J’ai été un peu sévère hier avec les visites guidées[1]. Bien sûr, elles peuvent être enrichissantes. Certaines sont inoubliables. Notre œil est attiré parce qu’il n’aurait pas vu seul, et nous apprenons tout un tas de choses fascinantes et locales, autant d’univers que nous n’aurions jamais pénétrés sans guide. Je n’ai rien contre, que dis-je, je suis pour, entièrement pour les visites guidées en petit comité de gens intéressés (et qui se connaissent et partagent les mêmes intérêts allons-y, tant qu’à imaginer), menée par un érudit esthète à la voix chaude qui ne vous volerait même pas vos copines à la fin. Là ce joignent enfin l’utile et l’agréable, ses frères ennemis, puisque vos amis, bien disposés, ne vous empêchent jamais de profiter d’une voûte ou de sentir sous vos doigts le granit d’un bénitier millénaire. Les autres, si. Par leur simple présence, la plupart du temps. Sans parler du guide de cet autre genre de visite guidée, le mauvais genre, qui débite son texte comme le paysan du Berry appelle son troupeau : ce n’est pas fait pour qu’il apprenne, comprenne, ou même écoute attentivement, l’essentiel est qu’il rapplique et suive la consigne, sans tortiller de la croupe, comme une seule vache. Là, l’ennui s’ajoute à la honte, là l’agacement prend le pas sur la haine de soi. Non, décidément, je ne le souhaite à personne.

Justice étant désormais rendue pour les visites guidées, je ne suis pas fâché de vous apprendre que les croisières en bateaux-mouches[2]sur les canaux d’Amsterdam se font en silence. Pas de micro, pas de haut-parleur. Vous êtes libre. Ou presque. On essaye un peu de vous arnaquer, en revanche. Carte vous est distribuée, où deux parcours sont bien visibles en pointillés. “Ce sera le bleu” vous dit-on. Mensonge ! L’itinéraire fut en réalité très fantaisiste. J’ai essayé de le suivre tout du long, façon à moi de m’investir, de regarder, de lire, plutôt que d’être mené : hé bien rien à voir[3].

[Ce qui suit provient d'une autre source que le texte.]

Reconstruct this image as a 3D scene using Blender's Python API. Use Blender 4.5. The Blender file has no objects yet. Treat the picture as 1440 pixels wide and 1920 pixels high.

Pendant ce temps-là, le hash only tour se poursuit sur un bon rythme, É. s’étant prise au jeu. L’empilement de petits sachets exotiques devient presque satisfaisant. Nous en sommes à quatre nationalités, toutes plus exquises les unes que les autres.

Notes

[1] Avouez qu’il est curieux que je ne me fasse pas le même reproche à propos de Saskia.

[2] J’entends les sarcasmes. Je tiens une promesse, voilà. Je n’avais pas mille arguments possibles pour vendre des vacances aux Pays-Bas à une enfant de quatre ans, figurez-vous.

[3] À leur décharge, ils firent peut-être très volontairement ce détour pour nous permettre de passer au ras, et même sous la coque en surplomb d’un gigantesque paquebot transatlantique amarré sur l’IJ, qui fera sentir ses cent mille tonnes dans les souvenirs d’un petit gars, j’vous l’dis (de fait, le travail de mémoire a déjà commencé).